These stories of raids by the corsairs still echo through Italian culture along the coast. There are sayings in the language which hint at these stories, talking about how the corsairs will come if you misbehave. As is to be suspected, they resonate with the present-day refugee crisis and the questions that arise along with it. This light-hearted film serves as an instrument to diffuse the discourse, although not in an oppositional sense. It investigates how stories are constructed and, more importantly, how they’re used to construct enemies.

Take the French invasion of Algeria, for example. As the film suggests, they used the European slaves as an excuse to invade the country, though the written accounts only talk of 120 liberated slaves, of whom only a single person was indeed French. The director then draws a parallel with extremism coming from the Muslim world after 9/11 – and we all know what happened there in terms of constructing a narrative.

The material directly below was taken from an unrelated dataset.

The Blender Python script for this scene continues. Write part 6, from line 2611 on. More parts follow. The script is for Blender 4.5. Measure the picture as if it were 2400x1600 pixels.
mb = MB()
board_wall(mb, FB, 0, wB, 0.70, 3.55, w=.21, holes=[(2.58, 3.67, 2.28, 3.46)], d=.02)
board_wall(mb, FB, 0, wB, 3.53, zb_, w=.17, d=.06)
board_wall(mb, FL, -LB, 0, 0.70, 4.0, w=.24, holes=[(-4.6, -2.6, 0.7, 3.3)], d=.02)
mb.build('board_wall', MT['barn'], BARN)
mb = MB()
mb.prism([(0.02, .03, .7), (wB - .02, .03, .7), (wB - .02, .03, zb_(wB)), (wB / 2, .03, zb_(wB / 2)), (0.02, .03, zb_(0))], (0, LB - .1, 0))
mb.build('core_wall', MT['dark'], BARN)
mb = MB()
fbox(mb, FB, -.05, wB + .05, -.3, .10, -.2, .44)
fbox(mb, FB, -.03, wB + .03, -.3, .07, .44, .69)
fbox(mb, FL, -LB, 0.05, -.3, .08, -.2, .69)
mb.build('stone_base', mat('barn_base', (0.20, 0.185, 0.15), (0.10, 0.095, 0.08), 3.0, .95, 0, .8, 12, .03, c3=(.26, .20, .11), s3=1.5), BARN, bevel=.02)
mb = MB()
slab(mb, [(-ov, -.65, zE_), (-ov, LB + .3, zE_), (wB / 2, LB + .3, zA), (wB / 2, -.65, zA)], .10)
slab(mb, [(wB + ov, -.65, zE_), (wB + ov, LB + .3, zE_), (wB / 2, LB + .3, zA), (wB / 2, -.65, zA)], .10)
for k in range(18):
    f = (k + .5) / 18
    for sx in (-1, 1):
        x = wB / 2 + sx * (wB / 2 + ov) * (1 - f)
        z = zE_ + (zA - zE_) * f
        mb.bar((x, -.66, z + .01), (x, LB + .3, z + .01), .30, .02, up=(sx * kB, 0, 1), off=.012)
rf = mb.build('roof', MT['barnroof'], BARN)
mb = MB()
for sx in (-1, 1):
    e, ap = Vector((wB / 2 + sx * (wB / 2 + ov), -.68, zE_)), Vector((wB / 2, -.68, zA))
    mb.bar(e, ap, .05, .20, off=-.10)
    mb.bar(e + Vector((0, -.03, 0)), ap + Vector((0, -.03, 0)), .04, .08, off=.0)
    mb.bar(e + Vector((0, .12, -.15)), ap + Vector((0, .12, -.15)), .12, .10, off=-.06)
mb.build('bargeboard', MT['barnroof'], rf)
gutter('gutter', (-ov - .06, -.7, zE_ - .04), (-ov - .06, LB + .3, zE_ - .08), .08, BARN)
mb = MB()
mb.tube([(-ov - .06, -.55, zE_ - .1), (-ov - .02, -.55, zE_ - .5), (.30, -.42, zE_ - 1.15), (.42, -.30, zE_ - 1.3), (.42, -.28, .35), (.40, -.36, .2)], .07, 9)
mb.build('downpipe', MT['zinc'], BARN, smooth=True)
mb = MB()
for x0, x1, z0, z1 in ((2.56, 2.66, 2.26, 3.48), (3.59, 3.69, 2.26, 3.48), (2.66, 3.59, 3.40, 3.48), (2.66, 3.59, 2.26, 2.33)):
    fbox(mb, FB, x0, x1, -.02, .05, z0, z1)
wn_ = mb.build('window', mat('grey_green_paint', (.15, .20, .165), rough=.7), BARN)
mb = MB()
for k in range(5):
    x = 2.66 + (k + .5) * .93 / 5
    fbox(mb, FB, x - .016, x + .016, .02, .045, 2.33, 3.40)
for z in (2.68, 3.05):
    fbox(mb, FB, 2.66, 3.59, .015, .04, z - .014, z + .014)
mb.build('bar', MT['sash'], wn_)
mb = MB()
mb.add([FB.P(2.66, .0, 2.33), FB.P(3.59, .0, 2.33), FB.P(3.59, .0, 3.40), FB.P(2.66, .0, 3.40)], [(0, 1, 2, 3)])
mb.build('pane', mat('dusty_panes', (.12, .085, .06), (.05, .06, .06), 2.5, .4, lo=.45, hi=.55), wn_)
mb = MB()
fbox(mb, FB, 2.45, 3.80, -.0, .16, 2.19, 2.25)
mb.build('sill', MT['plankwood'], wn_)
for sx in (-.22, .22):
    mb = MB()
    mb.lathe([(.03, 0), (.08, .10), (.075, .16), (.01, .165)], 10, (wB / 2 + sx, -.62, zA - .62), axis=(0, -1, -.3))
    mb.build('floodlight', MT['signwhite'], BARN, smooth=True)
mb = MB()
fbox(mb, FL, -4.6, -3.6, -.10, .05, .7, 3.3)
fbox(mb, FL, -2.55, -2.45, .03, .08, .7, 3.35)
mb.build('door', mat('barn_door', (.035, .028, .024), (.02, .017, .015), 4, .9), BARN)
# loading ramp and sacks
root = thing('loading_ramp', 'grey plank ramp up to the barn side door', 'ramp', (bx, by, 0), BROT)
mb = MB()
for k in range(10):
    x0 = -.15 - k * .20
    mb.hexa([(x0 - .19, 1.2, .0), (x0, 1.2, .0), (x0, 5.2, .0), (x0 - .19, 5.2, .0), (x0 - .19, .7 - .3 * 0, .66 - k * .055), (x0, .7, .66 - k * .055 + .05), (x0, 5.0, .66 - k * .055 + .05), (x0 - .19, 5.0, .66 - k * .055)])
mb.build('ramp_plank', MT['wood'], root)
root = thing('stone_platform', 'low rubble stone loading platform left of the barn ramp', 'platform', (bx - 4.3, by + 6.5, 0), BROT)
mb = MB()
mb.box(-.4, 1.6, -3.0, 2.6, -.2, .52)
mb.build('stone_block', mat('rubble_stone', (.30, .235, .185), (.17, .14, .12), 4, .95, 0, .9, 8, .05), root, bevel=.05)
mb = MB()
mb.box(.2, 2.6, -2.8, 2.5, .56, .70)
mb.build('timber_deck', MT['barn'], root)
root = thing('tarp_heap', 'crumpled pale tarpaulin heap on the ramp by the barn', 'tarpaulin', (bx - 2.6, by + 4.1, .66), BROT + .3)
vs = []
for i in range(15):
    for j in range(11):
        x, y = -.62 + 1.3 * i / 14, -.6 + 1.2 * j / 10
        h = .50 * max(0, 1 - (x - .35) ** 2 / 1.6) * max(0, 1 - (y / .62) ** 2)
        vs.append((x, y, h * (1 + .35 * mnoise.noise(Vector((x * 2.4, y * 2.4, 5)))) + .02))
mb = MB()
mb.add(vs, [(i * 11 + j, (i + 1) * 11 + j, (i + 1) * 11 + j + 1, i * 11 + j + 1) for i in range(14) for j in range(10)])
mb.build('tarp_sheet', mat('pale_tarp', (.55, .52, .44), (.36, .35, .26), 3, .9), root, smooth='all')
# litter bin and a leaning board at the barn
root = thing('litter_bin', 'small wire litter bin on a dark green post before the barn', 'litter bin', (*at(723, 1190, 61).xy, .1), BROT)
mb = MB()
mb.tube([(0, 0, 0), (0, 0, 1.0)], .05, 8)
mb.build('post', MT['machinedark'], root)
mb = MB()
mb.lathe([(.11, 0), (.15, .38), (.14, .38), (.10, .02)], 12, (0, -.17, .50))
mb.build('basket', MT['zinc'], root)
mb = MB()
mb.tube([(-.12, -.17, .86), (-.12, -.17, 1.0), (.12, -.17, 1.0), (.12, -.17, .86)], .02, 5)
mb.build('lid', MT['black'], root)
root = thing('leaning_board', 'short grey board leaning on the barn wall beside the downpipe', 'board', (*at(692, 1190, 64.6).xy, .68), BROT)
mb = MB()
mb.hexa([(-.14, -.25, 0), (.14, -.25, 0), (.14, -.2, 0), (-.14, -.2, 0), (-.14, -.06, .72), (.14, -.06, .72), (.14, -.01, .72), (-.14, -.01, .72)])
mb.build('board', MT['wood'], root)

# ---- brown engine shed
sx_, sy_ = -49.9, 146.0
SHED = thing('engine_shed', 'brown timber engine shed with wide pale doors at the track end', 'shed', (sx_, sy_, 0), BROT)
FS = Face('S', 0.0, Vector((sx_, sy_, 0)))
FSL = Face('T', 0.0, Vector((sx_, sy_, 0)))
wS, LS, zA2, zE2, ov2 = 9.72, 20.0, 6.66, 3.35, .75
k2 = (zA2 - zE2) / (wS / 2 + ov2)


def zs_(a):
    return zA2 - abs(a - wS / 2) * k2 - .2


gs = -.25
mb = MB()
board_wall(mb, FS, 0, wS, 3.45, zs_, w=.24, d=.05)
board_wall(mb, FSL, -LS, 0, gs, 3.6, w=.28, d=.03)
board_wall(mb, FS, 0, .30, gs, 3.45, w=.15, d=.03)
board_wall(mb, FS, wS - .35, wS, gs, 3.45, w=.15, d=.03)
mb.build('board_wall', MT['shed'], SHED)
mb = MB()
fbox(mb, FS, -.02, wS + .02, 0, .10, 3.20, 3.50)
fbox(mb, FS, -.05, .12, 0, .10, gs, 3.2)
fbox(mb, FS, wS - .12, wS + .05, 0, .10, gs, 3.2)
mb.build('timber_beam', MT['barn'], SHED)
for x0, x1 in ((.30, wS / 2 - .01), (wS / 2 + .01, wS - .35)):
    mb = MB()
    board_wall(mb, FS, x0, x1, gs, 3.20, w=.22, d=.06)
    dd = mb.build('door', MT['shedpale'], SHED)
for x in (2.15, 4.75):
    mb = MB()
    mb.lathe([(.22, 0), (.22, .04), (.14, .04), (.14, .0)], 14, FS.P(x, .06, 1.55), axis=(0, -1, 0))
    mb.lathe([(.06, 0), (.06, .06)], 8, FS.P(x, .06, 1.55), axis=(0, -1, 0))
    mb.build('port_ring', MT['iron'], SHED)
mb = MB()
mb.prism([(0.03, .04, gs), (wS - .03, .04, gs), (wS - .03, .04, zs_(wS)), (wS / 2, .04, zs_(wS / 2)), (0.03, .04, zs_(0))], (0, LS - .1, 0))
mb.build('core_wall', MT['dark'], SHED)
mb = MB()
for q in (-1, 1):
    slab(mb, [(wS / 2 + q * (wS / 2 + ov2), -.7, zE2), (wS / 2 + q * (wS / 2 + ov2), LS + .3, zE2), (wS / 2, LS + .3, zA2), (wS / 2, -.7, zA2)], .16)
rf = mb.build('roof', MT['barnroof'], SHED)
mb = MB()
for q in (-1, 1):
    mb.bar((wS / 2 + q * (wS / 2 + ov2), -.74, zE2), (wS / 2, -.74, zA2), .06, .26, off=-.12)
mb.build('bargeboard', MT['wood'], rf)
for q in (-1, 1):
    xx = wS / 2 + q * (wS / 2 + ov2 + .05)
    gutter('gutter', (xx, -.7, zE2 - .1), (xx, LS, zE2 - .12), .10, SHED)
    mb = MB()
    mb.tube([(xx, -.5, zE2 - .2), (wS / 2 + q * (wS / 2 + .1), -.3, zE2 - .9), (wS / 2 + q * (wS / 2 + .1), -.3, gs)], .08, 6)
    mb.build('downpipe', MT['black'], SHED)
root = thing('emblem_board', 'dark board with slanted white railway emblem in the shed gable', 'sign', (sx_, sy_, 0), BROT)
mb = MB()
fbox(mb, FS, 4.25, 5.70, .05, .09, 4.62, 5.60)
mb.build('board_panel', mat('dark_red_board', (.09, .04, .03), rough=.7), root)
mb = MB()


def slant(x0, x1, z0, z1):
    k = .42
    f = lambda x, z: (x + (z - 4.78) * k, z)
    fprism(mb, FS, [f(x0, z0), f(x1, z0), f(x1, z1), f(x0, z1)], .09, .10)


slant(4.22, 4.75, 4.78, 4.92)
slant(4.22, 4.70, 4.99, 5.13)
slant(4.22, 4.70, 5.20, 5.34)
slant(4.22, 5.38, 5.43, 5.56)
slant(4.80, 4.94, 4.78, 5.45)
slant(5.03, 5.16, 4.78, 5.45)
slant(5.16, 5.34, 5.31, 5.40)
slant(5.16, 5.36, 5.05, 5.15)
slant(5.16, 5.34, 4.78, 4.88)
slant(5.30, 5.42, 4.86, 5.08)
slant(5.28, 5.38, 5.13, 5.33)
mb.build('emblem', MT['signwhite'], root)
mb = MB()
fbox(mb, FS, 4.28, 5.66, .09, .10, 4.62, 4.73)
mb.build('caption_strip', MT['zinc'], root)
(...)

All in all, the combination of archive footage and the analogue-shot scenes with Amir and Roman create a pleasant and cinematic whole. Different sources, such as old films with Yul Brynner, a Libyan series about the Americans in the First Barbary War and an old Italian television report depicting rituals to keep the pirates away, form a loosely told, but still rich and coherent storyline. It manages to point out the issues of colonialism, religious differences and Eurocentrism, and how they are still very much alive today.

A Custom of the Sea is a French production staged by Fabrizio Polpettini and co-produced by Pierre-André Belin.